Changework & Relationships: Dispelling 5 Myths

Relationship Myth # 1 – If you are in a relationship other men will leave you alone. 

This seems not to be the case. In my experience in the past two years, when I told men I was in a relationship with someone I really cared about, this seemed to attract the attention of my male friends/colleagues and make them even more interested in me.

Relationship Myth #2 – Sex has nothing to do with advancing in a career for women.

I thought just because I could separate my work relationships from my personal/intimate relationships that I would be able to advance in my profession. While this is true in principle, in reality, because it’s a pattern that’s been in our culture for so long it still permeates work environments/relationships and taints the effectiveness of women’s ability to perform her career skills at her best because of the way men act, consciously or unconsciously.

Relationship Myth #3 – If a woman just says ‘No’ the man will accept that and move on.

As it turns out, even when a man is given no signs of physical attraction, and even when a woman tells him outright that she is not interested, this doesn’t stop him from trying.

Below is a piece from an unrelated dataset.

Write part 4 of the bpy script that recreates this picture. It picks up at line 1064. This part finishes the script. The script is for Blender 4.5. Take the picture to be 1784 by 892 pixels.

How exhausting for women to have to navigate this at the same time as put real effort into applying professional skills to a career.

Relationship Myth # 4 – A woman’s perspective is just as valuable as a man’s.

This doesn’t appear to be the case either. It seems that if there are two ways to look at a situation, event, relationship, that the man’s opinion is taken as fact and the woman’s is easily discounted as “convoluted.” What is it that makes the man’s version of the story an accepted “norm” while the woman’s side is taken as nonsensical.

Relationship Myth # 5 – When a woman acts out to defend herself she’s judged as over-emotional, while if a man does the same it’s rewarded and applauded.

Don’t get me wrong. I fully realize I’m making broad generalizations but I do feel they are relevant. When woman and men do the exact same behavior, a woman is judged and a man is applauded by other men. Since the professional realms are still dominated by men for the most part, this means women consistently are negated and denied opportunity for advanccement.